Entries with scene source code
========================

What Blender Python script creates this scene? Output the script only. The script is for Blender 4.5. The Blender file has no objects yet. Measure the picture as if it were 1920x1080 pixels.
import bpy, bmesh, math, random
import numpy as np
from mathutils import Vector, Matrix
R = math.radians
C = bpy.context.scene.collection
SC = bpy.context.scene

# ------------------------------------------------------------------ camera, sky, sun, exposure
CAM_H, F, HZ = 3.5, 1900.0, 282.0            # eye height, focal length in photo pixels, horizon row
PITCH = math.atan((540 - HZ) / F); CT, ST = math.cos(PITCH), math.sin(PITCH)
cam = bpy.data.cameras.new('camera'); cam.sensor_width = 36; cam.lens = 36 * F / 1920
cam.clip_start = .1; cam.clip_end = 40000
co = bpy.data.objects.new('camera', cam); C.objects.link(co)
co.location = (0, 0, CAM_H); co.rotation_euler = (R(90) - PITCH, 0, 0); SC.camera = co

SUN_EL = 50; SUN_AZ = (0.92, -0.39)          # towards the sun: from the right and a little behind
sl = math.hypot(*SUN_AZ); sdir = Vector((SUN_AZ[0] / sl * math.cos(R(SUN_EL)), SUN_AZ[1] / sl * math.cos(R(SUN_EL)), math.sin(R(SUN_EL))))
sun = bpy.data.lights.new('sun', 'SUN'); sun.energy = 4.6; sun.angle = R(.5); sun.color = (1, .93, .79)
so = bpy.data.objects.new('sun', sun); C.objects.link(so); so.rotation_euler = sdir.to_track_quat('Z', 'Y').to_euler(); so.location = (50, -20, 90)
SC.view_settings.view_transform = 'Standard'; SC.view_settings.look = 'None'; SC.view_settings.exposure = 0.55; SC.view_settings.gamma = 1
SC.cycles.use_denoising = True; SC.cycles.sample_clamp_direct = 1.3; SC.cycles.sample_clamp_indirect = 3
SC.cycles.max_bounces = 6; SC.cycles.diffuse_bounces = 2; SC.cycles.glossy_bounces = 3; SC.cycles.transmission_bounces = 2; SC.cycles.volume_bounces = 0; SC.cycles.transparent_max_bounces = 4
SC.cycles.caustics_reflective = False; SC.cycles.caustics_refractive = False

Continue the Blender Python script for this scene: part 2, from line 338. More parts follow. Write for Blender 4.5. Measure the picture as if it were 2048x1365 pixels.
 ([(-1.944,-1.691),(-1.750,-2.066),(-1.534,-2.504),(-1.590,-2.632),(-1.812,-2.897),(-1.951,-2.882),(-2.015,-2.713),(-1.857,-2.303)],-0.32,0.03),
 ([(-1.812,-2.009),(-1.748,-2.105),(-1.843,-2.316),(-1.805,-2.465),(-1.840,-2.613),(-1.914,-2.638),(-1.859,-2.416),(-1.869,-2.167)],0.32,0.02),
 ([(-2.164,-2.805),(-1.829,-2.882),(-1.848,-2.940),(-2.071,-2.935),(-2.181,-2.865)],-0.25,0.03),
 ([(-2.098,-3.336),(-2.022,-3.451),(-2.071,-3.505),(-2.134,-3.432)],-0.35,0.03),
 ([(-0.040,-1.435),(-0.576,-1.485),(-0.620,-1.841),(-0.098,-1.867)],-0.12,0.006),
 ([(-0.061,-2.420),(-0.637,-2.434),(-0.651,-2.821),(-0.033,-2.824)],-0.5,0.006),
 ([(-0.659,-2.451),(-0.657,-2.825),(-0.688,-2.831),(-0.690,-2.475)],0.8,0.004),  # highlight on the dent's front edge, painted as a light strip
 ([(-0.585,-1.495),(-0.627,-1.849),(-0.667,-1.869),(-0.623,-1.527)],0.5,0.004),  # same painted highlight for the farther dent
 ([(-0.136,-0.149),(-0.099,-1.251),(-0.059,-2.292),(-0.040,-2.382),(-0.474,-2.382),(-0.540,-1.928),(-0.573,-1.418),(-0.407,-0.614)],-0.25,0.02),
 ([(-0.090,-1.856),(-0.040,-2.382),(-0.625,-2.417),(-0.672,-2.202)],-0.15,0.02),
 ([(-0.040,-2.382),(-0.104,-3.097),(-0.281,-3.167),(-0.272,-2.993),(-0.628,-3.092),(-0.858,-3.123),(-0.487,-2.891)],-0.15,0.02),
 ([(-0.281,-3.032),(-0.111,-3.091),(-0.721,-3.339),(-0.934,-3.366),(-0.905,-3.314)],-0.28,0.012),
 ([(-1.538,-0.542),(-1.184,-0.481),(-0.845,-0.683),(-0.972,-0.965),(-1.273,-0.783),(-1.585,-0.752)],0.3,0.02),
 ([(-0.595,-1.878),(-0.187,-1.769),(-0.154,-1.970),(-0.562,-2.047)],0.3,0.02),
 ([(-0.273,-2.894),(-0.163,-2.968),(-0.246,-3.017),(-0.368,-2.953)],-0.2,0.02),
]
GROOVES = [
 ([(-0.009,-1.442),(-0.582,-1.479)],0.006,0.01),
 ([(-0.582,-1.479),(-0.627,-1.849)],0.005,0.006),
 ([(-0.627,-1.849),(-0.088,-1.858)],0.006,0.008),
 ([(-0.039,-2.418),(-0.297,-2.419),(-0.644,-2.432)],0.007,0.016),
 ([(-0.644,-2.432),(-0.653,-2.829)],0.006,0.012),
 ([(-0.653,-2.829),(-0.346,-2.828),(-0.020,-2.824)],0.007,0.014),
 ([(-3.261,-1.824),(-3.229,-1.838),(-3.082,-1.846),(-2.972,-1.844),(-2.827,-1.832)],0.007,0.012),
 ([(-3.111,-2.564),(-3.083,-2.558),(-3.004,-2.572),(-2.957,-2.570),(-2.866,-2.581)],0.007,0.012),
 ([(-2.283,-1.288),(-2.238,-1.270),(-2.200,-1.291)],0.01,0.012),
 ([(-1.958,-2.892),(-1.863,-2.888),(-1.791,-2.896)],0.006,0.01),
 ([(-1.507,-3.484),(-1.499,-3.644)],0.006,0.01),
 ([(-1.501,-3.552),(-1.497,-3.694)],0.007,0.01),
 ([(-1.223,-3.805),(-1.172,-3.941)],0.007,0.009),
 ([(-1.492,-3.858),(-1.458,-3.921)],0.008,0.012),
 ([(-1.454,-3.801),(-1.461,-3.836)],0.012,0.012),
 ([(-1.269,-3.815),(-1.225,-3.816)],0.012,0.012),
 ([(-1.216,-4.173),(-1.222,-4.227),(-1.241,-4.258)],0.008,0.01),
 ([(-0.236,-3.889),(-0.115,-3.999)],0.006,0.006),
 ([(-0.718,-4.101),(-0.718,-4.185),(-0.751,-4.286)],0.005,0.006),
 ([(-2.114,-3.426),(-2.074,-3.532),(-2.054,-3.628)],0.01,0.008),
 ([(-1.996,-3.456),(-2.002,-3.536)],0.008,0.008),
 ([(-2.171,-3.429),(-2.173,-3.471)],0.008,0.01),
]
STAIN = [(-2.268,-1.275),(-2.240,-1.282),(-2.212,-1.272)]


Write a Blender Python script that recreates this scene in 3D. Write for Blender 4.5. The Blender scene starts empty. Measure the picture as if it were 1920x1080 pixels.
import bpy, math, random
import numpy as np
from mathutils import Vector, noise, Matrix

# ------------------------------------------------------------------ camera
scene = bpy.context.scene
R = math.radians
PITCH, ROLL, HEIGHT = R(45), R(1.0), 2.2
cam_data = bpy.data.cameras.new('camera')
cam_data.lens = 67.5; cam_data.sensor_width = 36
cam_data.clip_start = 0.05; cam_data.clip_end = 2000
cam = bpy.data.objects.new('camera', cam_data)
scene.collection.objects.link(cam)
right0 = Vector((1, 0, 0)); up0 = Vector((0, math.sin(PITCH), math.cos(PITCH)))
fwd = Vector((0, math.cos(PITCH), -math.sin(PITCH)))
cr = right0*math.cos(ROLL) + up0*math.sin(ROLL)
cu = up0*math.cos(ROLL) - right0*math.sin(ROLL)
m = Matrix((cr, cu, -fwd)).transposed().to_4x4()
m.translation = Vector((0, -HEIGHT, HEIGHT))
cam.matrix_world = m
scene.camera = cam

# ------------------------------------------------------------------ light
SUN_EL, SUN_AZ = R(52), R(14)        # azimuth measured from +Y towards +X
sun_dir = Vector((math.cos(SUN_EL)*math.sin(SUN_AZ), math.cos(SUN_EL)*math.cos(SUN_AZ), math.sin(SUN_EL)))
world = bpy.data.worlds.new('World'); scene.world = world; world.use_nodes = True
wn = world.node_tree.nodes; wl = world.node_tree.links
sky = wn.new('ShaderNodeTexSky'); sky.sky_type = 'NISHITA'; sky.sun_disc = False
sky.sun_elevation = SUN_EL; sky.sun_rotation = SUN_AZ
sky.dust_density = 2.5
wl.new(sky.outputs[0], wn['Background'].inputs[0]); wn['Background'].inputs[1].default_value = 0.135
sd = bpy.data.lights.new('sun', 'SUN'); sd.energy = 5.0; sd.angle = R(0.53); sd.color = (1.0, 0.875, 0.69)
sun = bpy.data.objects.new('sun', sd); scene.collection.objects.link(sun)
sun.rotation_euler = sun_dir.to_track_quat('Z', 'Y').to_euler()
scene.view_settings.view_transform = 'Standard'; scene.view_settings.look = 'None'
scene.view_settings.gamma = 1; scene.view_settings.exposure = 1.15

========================

Beginning at the line that contains "Write a Blender", retype each line of the listing up to and including the last one, exactly as it stands, and nothing else.

Write a Blender Python script that recreates this scene in 3D. Write for Blender 4.5. The Blender scene starts empty. Measure the picture as if it were 1920x1080 pixels.
import bpy, math, random
import numpy as np
from mathutils import Vector, noise, Matrix

# ------------------------------------------------------------------ camera
scene = bpy.context.scene
R = math.radians
PITCH, ROLL, HEIGHT = R(45), R(1.0), 2.2
cam_data = bpy.data.cameras.new('camera')
cam_data.lens = 67.5; cam_data.sensor_width = 36
cam_data.clip_start = 0.05; cam_data.clip_end = 2000
cam = bpy.data.objects.new('camera', cam_data)
scene.collection.objects.link(cam)
right0 = Vector((1, 0, 0)); up0 = Vector((0, math.sin(PITCH), math.cos(PITCH)))
fwd = Vector((0, math.cos(PITCH), -math.sin(PITCH)))
cr = right0*math.cos(ROLL) + up0*math.sin(ROLL)
cu = up0*math.cos(ROLL) - right0*math.sin(ROLL)
m = Matrix((cr, cu, -fwd)).transposed().to_4x4()
m.translation = Vector((0, -HEIGHT, HEIGHT))
cam.matrix_world = m
scene.camera = cam

# ------------------------------------------------------------------ light
SUN_EL, SUN_AZ = R(52), R(14)        # azimuth measured from +Y towards +X
sun_dir = Vector((math.cos(SUN_EL)*math.sin(SUN_AZ), math.cos(SUN_EL)*math.cos(SUN_AZ), math.sin(SUN_EL)))
world = bpy.data.worlds.new('World'); scene.world = world; world.use_nodes = True
wn = world.node_tree.nodes; wl = world.node_tree.links
sky = wn.new('ShaderNodeTexSky'); sky.sky_type = 'NISHITA'; sky.sun_disc = False
sky.sun_elevation = SUN_EL; sky.sun_rotation = SUN_AZ
sky.dust_density = 2.5
wl.new(sky.outputs[0], wn['Background'].inputs[0]); wn['Background'].inputs[1].default_value = 0.135
sd = bpy.data.lights.new('sun', 'SUN'); sd.energy = 5.0; sd.angle = R(0.53); sd.color = (1.0, 0.875, 0.69)
sun = bpy.data.objects.new('sun', sd); scene.collection.objects.link(sun)
sun.rotation_euler = sun_dir.to_track_quat('Z', 'Y').to_euler()
scene.view_settings.view_transform = 'Standard'; scene.view_settings.look = 'None'
scene.view_settings.gamma = 1; scene.view_settings.exposure = 1.15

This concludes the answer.